Es algo que podrían haberle explicado a Núñez Feijóo muchos de sus acólitos, como Isabel Díaz Ayuso o Juanma Moreno, pues ambos accedieron al poder forjando una mayoría alternativa a la de la lista más votada. En cambio, ambos se han prodigado, al igual que el propio Feijóo y otros dirigentes del PP, en un juego nefando: coquetear con la idea de que algunos “socialistas buenos” traicionen a su partido para investir al candidato del PP (y luego, es previsible, también le apoyen en todas las votaciones; casi, casi, como si en vez de ser “socialistas buenos” fueran tránsfugas que se hayan pasado al PP).
El fracaso de esta pretensión constituye una buena noticia para la democracia española, por razones evidentes: una investidura apoyada en tránsfugas que traicionasen la intención de los votantes destruiría la legitimidad del sistema, pues, aunque sea de perogrullo recordarlo, los votantes, si hubiesen querido votar al PP en las elecciones, habrían votado al PP, y no a otras opciones políticas.
Posiblemente esa insistencia del PP en alentar a la defección de diputados del PSOE estuviera también detrás de una sorprendente maniobra socialista en la investidura: no fue Pedro Sánchez, líder del partido, quien le dio la réplica a Feijóo, sino el exalcalde de Valladolid, Óscar Puente, con un discurso claro, duro, y muy efectivo para desmontar los supuestos -insostenibles desde el principio- en los que se basó Núñez Feijóo para reivindicar su derecho a intentar la investidura a pesar de no contar con los apoyos: comenzando por el “de ganador a ganador” que le espetó al inicio, con el que Puente evidenciaba lo que ya hemos dicho y que cualquiera que no se deje cegar por sus preferencias políticas ya sabe: que ser el más votado no es condición necesaria, ni suficiente, para formar Gobierno, a ningún nivel: ni en la alcaldía de Valladolid ni en La Moncloa.
La maniobra, desde mi punto de vista, fue totalmente desafortunada, e inaceptable.

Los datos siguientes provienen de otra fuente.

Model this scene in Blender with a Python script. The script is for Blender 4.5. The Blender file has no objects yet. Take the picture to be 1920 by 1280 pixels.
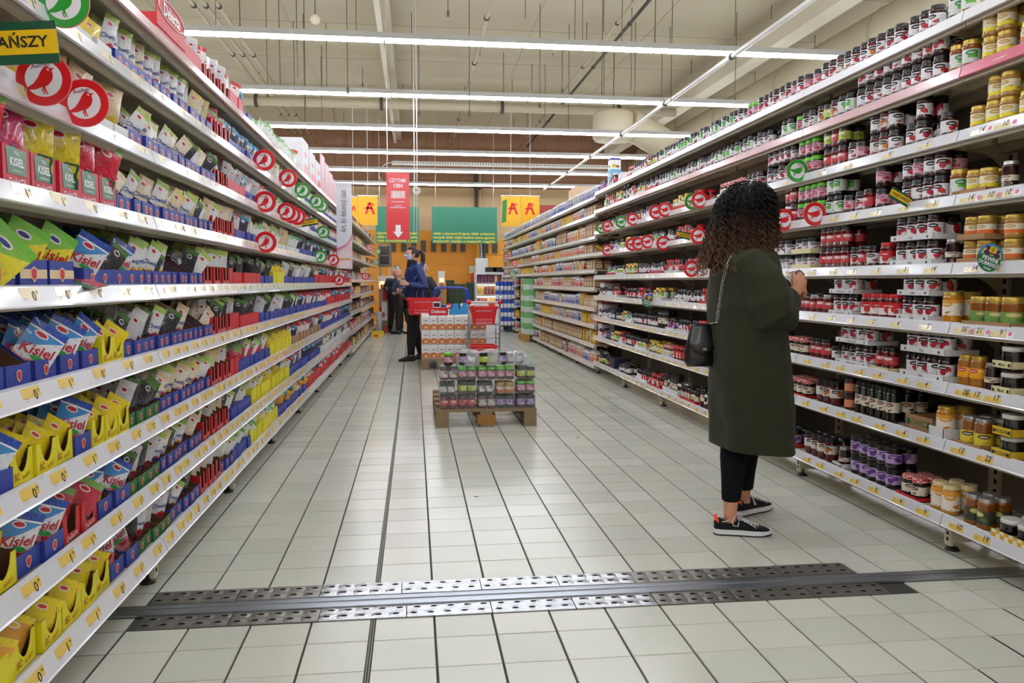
import bpy, math, random
from mathutils import Matrix, Vector
random.seed(11)
SC = bpy.context.scene
COL = SC.collection
PI = math.pi

# ---------------------------------------------------------------- camera
F = 1494.2; YAW = .1221; PIT = .0747; ROLL = .0019; EYE = 1.15
_w = Vector((math.sin(YAW)*math.cos(PIT), math.cos(YAW)*math.cos(PIT), -math.sin(PIT)))
_r = Vector((math.cos(YAW), -math.sin(YAW), 0)); _u = _r.cross(_w)
_R = _r*math.cos(ROLL) + _u*math.sin(ROLL); _U = -_r*math.sin(ROLL) + _u*math.cos(ROLL)
CAM0 = Vector((0, 0, EYE))
cd = bpy.data.cameras.new('camera'); cam = bpy.data.objects.new('camera', cd); COL.objects.link(cam)
cd.sensor_width = 36; cd.lens = F*36/1920; cd.clip_start = .05; cd.clip_end = 200
m = Matrix((( _R.x, _U.x, -_w.x, 0), (_R.y, _U.y, -_w.y, 0), (_R.z, _U.z, -_w.z, EYE), (0, 0, 0, 1)))
cam.matrix_world = m
SC.camera = cam

# ---------------------------------------------------------------- world, exposure
wd = bpy.data.worlds.new('world'); SC.world = wd; wd.use_nodes = True
wd.node_tree.nodes['Background'].inputs[0].default_value = (.62, .66, .7, 1)
wd.node_tree.nodes['Background'].inputs[1].default_value = .05
SC.view_settings.view_transform = 'Standard'; SC.view_settings.look = 'None'
SC.view_settings.gamma = 1; SC.view_settings.use_curve_mapping = False
SC.view_settings.exposure = 0.0
LAMP_W = 32.0      # radiance of the strip light diffusers

def ray(px, py): return _R*((px-960)/F) + _U*((640-py)/F) + _w
def atx(px, py, X): d = ray(px, py); return CAM0 + d*(X/d.x)
def aty(px, py, Y): d = ray(px, py); return CAM0 + d*(Y/d.y)
def atz(px, py, Z=0.): d = ray(px, py); return CAM0 + d*((Z-EYE)/d.z)

# ---------------------------------------------------------------- colours and materials
def hx(h):
    h = h.lstrip('#'); o = []
    for i in (0, 2, 4):
        c = int(h[i:i+2], 16)/255
        o.append(c/12.92 if c <= .04045 else ((c+.055)/1.055)**2.4)
    return (*o, 1)
MATS = {}
class NT:
    """tiny node-building helper"""
    def __init__(s, name):
        s.m = bpy.data.materials.new(name); s.m.use_nodes = True
        s.t = s.m.node_tree; s.b = s.t.nodes['Principled BSDF']
    def n(s, typ, **kw):
        o = s.t.nodes.new(typ)
        for k, v in kw.items(): setattr(o, k, v)
        return o
    def l(s, a, b): s.t.links.new(a, b)
    def put(s, sock, v):
        if isinstance(v, bpy.types.NodeSocket): s.l(v, sock)
        else: sock.default_value = v
    def math(s, op, a, b=0., c=0.):
        o = s.n('ShaderNodeMath', operation=op); s.put(o.inputs[0], a); s.put(o.inputs[1], b); s.put(o.inputs[2], c)
        return o.outputs[0]
    def mix(s, f, a, b):
        o = s.n('ShaderNodeMix', data_type='RGBA'); s.put(o.inputs[0], f); s.put(o.inputs[6], a); s.put(o.inputs[7], b)
        return o.outputs[2]
    def uv(s):
        o = s.n('ShaderNodeUVMap'); p = s.n('ShaderNodeSeparateXYZ'); s.l(o.outputs[0], p.inputs[0])
        return o.outputs[0], p.outputs[0], p.outputs[1]
    def noise(s, scale, detail=2., vec=None):
        o = s.n('ShaderNodeTexNoise'); o.inputs['Scale'].default_value = scale; o.inputs['Detail'].default_value = detail
        if vec is None: vec = s.n('ShaderNodeTexCoord').outputs['Object']
        s.l(vec, o.inputs['Vector']); return o.outputs[0]
    def between(s, v, a, b): return s.math('MULTIPLY', s.math('GREATER_THAN', v, a), s.math('LESS_THAN', v, b))
    def ell(s, u, v, cu, cv, ru, rv):
        a = s.math('DIVIDE', s.math('SUBTRACT', u, cu), ru); b = s.math('DIVIDE', s.math('SUBTRACT', v, cv), rv)
        return s.math('LESS_THAN', s.math('ADD', s.math('MULTIPLY', a, a), s.math('MULTIPLY', b, b)), 1.)
    def setp(s, **kw):
        for k, v in kw.items(): s.put(s.b.inputs[k.replace('_', ' ')], v)
def mat(name, c, rough=.5, metal=0., var=0., vs=8., bump=0., bs=60., emit=None, es=0., trans=0., coat=0., alpha=1., spec=.5):
    if name in MATS: return MATS[name]
    t = NT(name); col = hx(c) if isinstance(c, str) else c
    t.setp(Roughness=rough, Metallic=metal)
    t.b.inputs['Specular IOR Level'].default_value = spec
    if var > 0:
        d = tuple(x*(1-var) for x in col[:3])+(1,); l = tuple(min(1, x*(1+var*.6)) for x in col[:3])+(1,)
        t.l(t.mix(t.noise(vs, 4.), d, l), t.b.inputs['Base Color'])
    else: t.b.inputs['Base Color'].default_value = col
    if bump > 0:
        b = t.n('ShaderNodeBump'); b.inputs['Strength'].default_value = bump; b.inputs['Distance'].default_value = .002
        t.l(t.noise(bs, 3.), b.inputs['Height']); t.l(b.outputs[0], t.b.inputs['Normal'])
    if emit: t.b.inputs['Emission Color'].default_value = hx(emit) if isinstance(emit, str) else emit; t.b.inputs['Emission Strength'].default_value = es
    if trans: t.b.inputs['Transmission Weight'].default_value = trans
    if coat: t.b.inputs['Coat Weight'].default_value = coat; t.b.inputs['Coat Roughness'].default_value = .08
    if alpha < 1: t.b.inputs['Alpha'].default_value = alpha
    MATS[name] = t.m
    return t.m

# ---------------------------------------------------------------- mesh builder
class MB:
    def __init__(s): s.V = []; s.F = []; s.M = []; s.U = []; s.S = []
    def add(s, vs, fs, mi=0, uv=None, smooth=False):
        b = len(s.V); s.V.extend(tuple(v) for v in vs)
        for i, f in enumerate(fs):
            s.F.append(tuple(b+j for j in f)); s.M.append(mi[i] if isinstance(mi, (list, tuple)) else mi)
            s.U.append(uv[i] if uv else None); s.S.append(smooth)
        return s
    def box(s, x0, x1, y0, y1, z0, z1, mi=0, M=None):
        v = [Vector((x, y, z)) for z in (z0, z1) for y in (y0, y1) for x in (x0, x1)]
        if M is not None: v = [M @ p for p in v]
        u = [(0, 0), (1, 0), (1, 1), (0, 1)]
        return s.add(v, [(0, 2, 3, 1), (4, 5, 7, 6), (0, 1, 5, 4), (1, 3, 7, 5), (3, 2, 6, 7), (2, 0, 4, 6)], mi, [u]*6)
    def frus(s, x0, x1, y0, y1, z0, z1, dx, dy, mi=0, M=None):
        v = [Vector(p) for p in ((x0, y0, z0), (x1, y0, z0), (x0, y1, z0), (x1, y1, z0), (x0-dx, y0-dy, z1), (x1+dx, y0-dy, z1), (x0-dx, y1+dy, z1), (x1+dx, y1+dy, z1))]
        if M is not None: v = [M @ p for p in v]
        return s.add(v, [(0, 2, 3, 1), (4, 5, 7, 6), (0, 1, 5, 4), (1, 3, 7, 5), (3, 2, 6, 7), (2, 0, 4, 6)], mi)
    def lathe(s, prof, n=16, mi=0, M=None, smooth=True, cap=True, u0=0., ell=1.):
        """prof: [(r, z)], mi may be a list per band; uv u around, v up"""
        vs = []; fs = []; mm = []; uv = []
        zs = [p[1] for p in prof]; z0, z1 = min(zs), max(zs)
        for r, z in prof:
            for k in range(n):
                a = 2*PI*k/n; p = Vector((r*math.cos(a), r*math.sin(a)*ell, z)); vs.append(M @ p if M is not None else p)
        for i in range(len(prof)-1):
            for k in range(n):
                k2 = (k+1) % n
                fs.append((i*n+k, i*n+k2, (i+1)*n+k2, (i+1)*n+k)); mm.append(mi[i] if isinstance(mi, (list, tuple)) else mi)
                va = (zs[i]-z0)/max(1e-6, z1-z0); vb = (zs[i+1]-z0)/max(1e-6, z1-z0)
                uv.append([(k/n+u0, va), ((k+1)/n+u0, va), ((k+1)/n+u0, vb), (k/n+u0, vb)])
        s.add(vs, fs, mm, uv, smooth)
        if cap:
            b = len(s.V)-len(vs); m0 = mi[0] if isinstance(mi, (list, tuple)) else mi; m1 = mi[-1] if isinstance(mi, (list, tuple)) else mi
            for f, q in ((tuple(b+k for k in reversed(range(n))), m0), (tuple(b+(len(prof)-1)*n+k for k in range(n)), m1)):
                s.F.append(f); s.M.append(q); s.U.append(None); s.S.append(False)
        return s
    def rings(s, R, mi=0, smooth=True, cap=True, closed=True):
        """R: list of rings (lists of points, same length)"""
        n = len(R[0]); vs = [p for r in R for p in r]; fs = []; uv = []
        for i in range(len(R)-1):
            for k in range(n if closed else n-1):
                k2 = (k+1) % n; fs.append((i*n+k, i*n+k2, (i+1)*n+k2, (i+1)*n+k))
                a, b = i/(len(R)-1), (i+1)/(len(R)-1); uv.append([(k/n, a), ((k+1)/n, a), ((k+1)/n, b), (k/n, b)])
        s.add(vs, fs, mi, uv, smooth)
        if cap and closed:
            b = len(s.V)-len(vs)
            for f in (tuple(b+k for k in reversed(range(n))), tuple(b+(len(R)-1)*n+k for k in range(n))):
                s.F.append(f); s.M.append(mi); s.U.append(None); s.S.append(False)
        return s
    def tube(s, pts, r, n=6, mi=0, cap=True, smooth=True):
        pts = [Vector(p) for p in pts]; R = []
        up = Vector((0, 0, 1))
        t0 = (pts[1]-pts[0]).normalized()
        x = t0.cross(up) if abs(t0.dot(up)) < .95 else t0.cross(Vector((1, 0, 0)))
        x.normalize()
        for i, p in enumerate(pts):
            t = (pts[min(i+1, len(pts)-1)]-pts[max(i-1, 0)])
            if t.length < 1e-9: t = t0
            t.normalize(); x = (x - t*x.dot(t)); x.normalize(); y = t.cross(x)
            rr = r[i] if isinstance(r, (list, tuple)) else r
            R.append([p + x*(rr*math.cos(2*PI*k/n)) + y*(rr*math.sin(2*PI*k/n)) for k in range(n)])
        return s.rings(R, mi, smooth, cap)
    def poly(s, pts, mi=0, uv=None): return s.add(pts, [tuple(range(len(pts)))], mi, [uv] if uv else None)
    def merge(s, o, M=None, mo=0):
        b = len(s.V)
        s.V.extend(tuple(M @ Vector(v)) for v in o.V) if M is not None else s.V.extend(o.V)
        s.F.extend(tuple(b+j for j in f) for f in o.F); s.M.extend(x+mo for x in o.M); s.U.extend(o.U); s.S.extend(o.S)
        return s
    def prism(s, pts2, z0, z1, mi=0, M=None):
        """2D outline (ccw) extruded in local z"""
        n = len(pts2); v = [Vector((x, y, z)) for z in (z0, z1) for x, y in pts2]
        if M is not None: v = [M @ p for p in v]
        return s.add(v, [tuple(reversed(range(n))), tuple(range(n, 2*n))]+[(i, (i+1) % n, n+(i+1) % n, n+i) for i in range(n)], mi)
    def text(s, txt, size, M, mi=0, align='CENTER', squeeze=1., bold=0.):
        v, f = text_geo(txt, align, bold)
        return s.add([M @ Vector((x*size*squeeze, y*size, 0)) for x, y in v], f, mi)
    def fit(s, txt, w, h, M, mi=0, bold=0.):
        """text scaled to a width and height, centred on M"""
        v, f = text_geo(txt, 'CENTER', bold); xs = [p[0] for p in v]; ys = [p[1] for p in v]
        sx = w/(max(xs)-min(xs)); sy = h/(max(ys)-min(ys)); cx = (max(xs)+min(xs))/2; cy = (max(ys)+min(ys))/2
        return s.add([M @ Vector(((x-cx)*sx, (y-cy)*sy, 0)) for x, y in v], f, mi)
    def mesh(s, name, mats):
        me = bpy.data.meshes.new(name); me.from_pydata(s.V, [], s.F)
        for q in mats: me.materials.append(q)
        me.polygons.foreach_set('material_index', s.M); me.polygons.foreach_set('use_smooth', s.S)
        if any(u for u in s.U):
            ul = me.uv_layers.new(name='UVMap'); flat = []
            for f, u in zip(s.F, s.U):
                if u and len(u) == len(f):
                    for q in u: flat.extend(q)
                else: flat.extend([0.]*(2*len(f)))
            ul.data.foreach_set('uv', flat)
        me.update(); return me
_TX = {}
def text_geo(txt, align='CENTER', bold=0.):
    k = (txt, align, bold)
    if k not in _TX:
        c = bpy.data.curves.new('t', 'FONT'); c.body = txt; c.align_x = align; c.align_y = 'CENTER'; c.resolution_u = 2; c.offset = bold
        o = bpy.data.objects.new('t', c); me = bpy.data.meshes.new_from_object(o)
        _TX[k] = ([(v.co.x, v.co.y) for v in me.vertices], [tuple(p.vertices) for p in me.polygons])
        bpy.data.objects.remove(o); bpy.data.curves.remove(c); bpy.data.meshes.remove(me)
    return _TX[k]

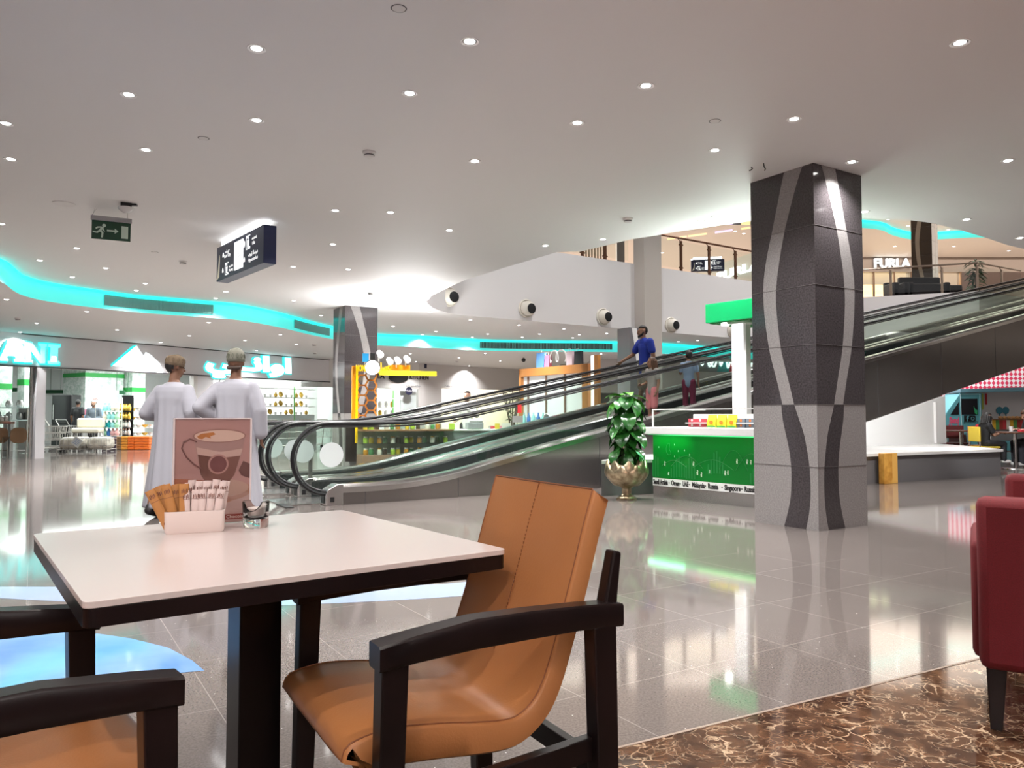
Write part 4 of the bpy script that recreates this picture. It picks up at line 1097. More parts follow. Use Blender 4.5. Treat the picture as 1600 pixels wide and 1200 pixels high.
# counter seats behind the left window
m_wood = mat('brown_wood', (.20, .10, .05), .4)
def stool(px0, px1, label):
    a = flr(px0, 717); b = flr(px1, 717); w = (b - a).length; c = (a + b) / 2 + SN * .55
    r = empty('bar_chair', (c.x, c.y, 0), SANG, label, 'chair')
    w = .40
    MB().plate([(w * .5 * math.copysign(abs(math.cos(t)) ** .7, math.cos(t)), .2 * math.copysign(abs(math.sin(t)) ** .7, math.sin(t)) + .58) for t in [2 * PI * k / 24 for k in range(24)]], (0, -.2, 0), (1, 0, 0), (0, 0, 1), .03).build('backrest', m_wood, r, bevel=.006)
    MB().box((0, 0, .52), (w * .9, .38, .04)).build('seat', m_wood, r, bevel=.01)
    for x in (-1, 1):
        for y in (-1, 1):
            MB().cyl((x * w * .48, y * .19, 0), (x * w * .46, y * .19, .86 if y < 0 else .52), .014, seg=8).build('leg', m_steel, r)
    MB().tube([(-w * .48, -.19, .2), (w * .48, -.19, .2)], .010, 6).build('foot_bar', m_steel, r)
    return r
stool(-2, 20, 'brown backed metal chair behind the window at the left edge')
stool(25, 53, 'brown backed metal chair behind the window beside the grey pillar')
a = shop_p(shop_u(-40), 1.15, .93); b = shop_p(shop_u(52), 1.15, .93); c = (a + b) / 2
r = empty('counter_table', (c.x, c.y, 0), SANG, 'long brown wooden counter behind the left shop window', 'table')
L_ = (b - a).length
MB().box((0, 0, .90), (L_, .55, .06)).build('top', m_wood, r, bevel=.01)
for k in (-.48, 0, .48): MB().box((L_ * k, 0, .44), (.06, .4, .87)).build('leg', m_steel, r, smooth=0)
# steel and glass kitchenware on the counter and the table behind it
pot0 = None
for i in range(26):
    u = shop_u(-30) + i * (shop_u(52) - shop_u(-30)) / 25; lvl = i % 2
    p = shop_p(u, 1.15 + .16 * (lvl - .5), .931)
    if i % 3:
        o = MB().lathe([(.001, 0), (.06, 0), (.066, .02), (.066, .11), (.07, .115), (.03, .135), (.012, .14), (.014, .16), (.001, .165)], seg=12).build('cooking_pot', m_v['silver'], loc=p); tag(o, 'small steel pot on the brown counter behind the left window', 'pot', 'steel pots on the brown counter')
    else:
        o = MB().lathe([(.001, 0), (.035, 0), (.045, .1), (.02, .18), (.02, .25), (.001, .25)], seg=10).build('carafe', mat('grey_glass', (.35, .40, .40), .1), loc=p); tag(o, 'grey glass carafe on the brown counter behind the left window', 'carafe', 'carafes on the brown counter')
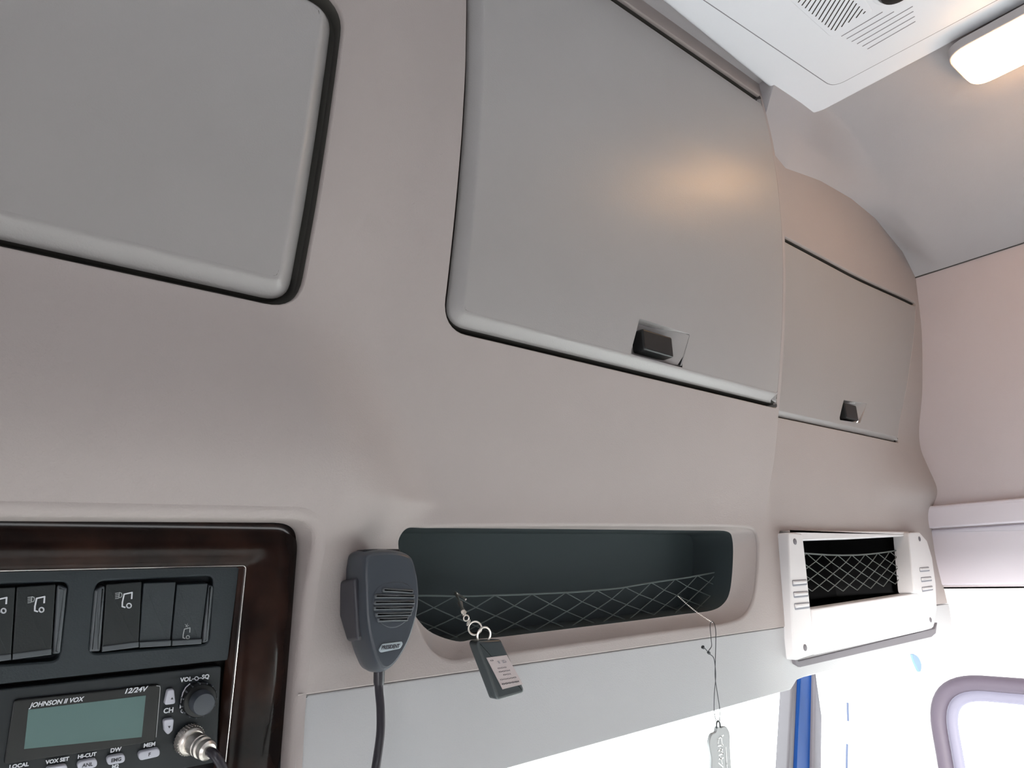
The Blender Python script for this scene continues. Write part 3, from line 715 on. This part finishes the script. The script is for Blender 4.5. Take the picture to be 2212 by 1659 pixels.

Se apoya en la idea de que el propio Núñez Feijóo forzó una investidura falaz, sin posibilidades, con juego sucio (las apelaciones, ya mencionadas, a los “socialistas buenos”), y en la evidencia de que su discurso, desde hace semanas, y en la propia sesión de investidura, no tenía por objeto desplegar un programa de Gobierno, sino hacer oposición al “sanchismo” (el mismo programa, derogar el sanchismo, que el PP presentó como ilusionante meollo de su campaña electoral). Un discurso en clave de oposición y de consumo interno, para cohesionar, que no se entiende muy bien por qué han de acoger el Parlamento y el Jefe del Estado, Felipe VI, bajo la forma de una investidura.
Todo eso es cierto… pero el PSOE podría haber conseguido todos o casi todos esos objetivos, evidenciarlos en la réplica, con Pedro Sánchez, en lugar de Óscar Puente. Podría Sánchez haberse referido a otros candidatos socialistas, entre ellos el propio Puente, para desactivar el trampantojo de que “hay que dejar gobernar a la lista más votada”. La decisión de lanzar a Puente, y además de ocultarlo previamente, era puro tacticismo parlamentario, impropio de una investidura. Y la habitual retahíla en estos casos (que se resume en el principio de “es que los otros son muy malos”) no sirve, porque supone ponerse al mismo nivel. Dice poco en favor de Sánchez que no se digne responder a una investidura, aunque sea, como es plenamente legítimo, para decir las mismas cosas que Puente profirió en el Congreso (y que no fue un discurso más duro que los que habitualmente se escuchan por ahí, y sí muy bien preparado y discursivamente eficaz en su objetivo de descolocar a Núñez Feijóo y al PP).
La aparición de Óscar Puente tuvo un segundo objetivo, menos evidente, pero de gran importancia interna en el PSOE: escenificar cómo el actual partido, totalmente controlado por Pedro Sánchez, no sólo ignora a la “vieja guardia” y sus cada vez más evidentes muestras de descontento, sino que además lo dice. Quedó muy claro cuando Puente habló de los que se dejan querer por los cantos de sirena de la derecha y sus terminales mediáticas, a los que tildó de “traidores”, y desligó por completo al PSOE de su discurso y su visión política, y por si hubiera alguna duda, y algún despistado pudiera pensar que estaba hablando solamente del exministro José Luis Corcuera o de Nicolás Redondo Terreros, Puente mencionó el equivalente felipista al islámico “Sólo hay un Dios y Mahoma es su profeta”. Dijo, y repitió varias veces, “por consiguiente”, que en política española es lo mismo que decir “Felipe González Márquez”. Y esto, evidenciar la ruptura total con González y el felipismo actual (tan cómodo con el empresariado y el PP y tan irritado con su supuesto partido, el PSOE), posiblemente aún no podía permitírselo Pedro Sánchez en un debate de investidura.
Pero tampoco nos engañemos: si Sánchez decidió inhibirse no fue por eso, sino por el mencionado tacticismo barriobajero, preludio de la sesión de investidura “de verdad”, la suya, la única que tiene posibilidades de prosperar.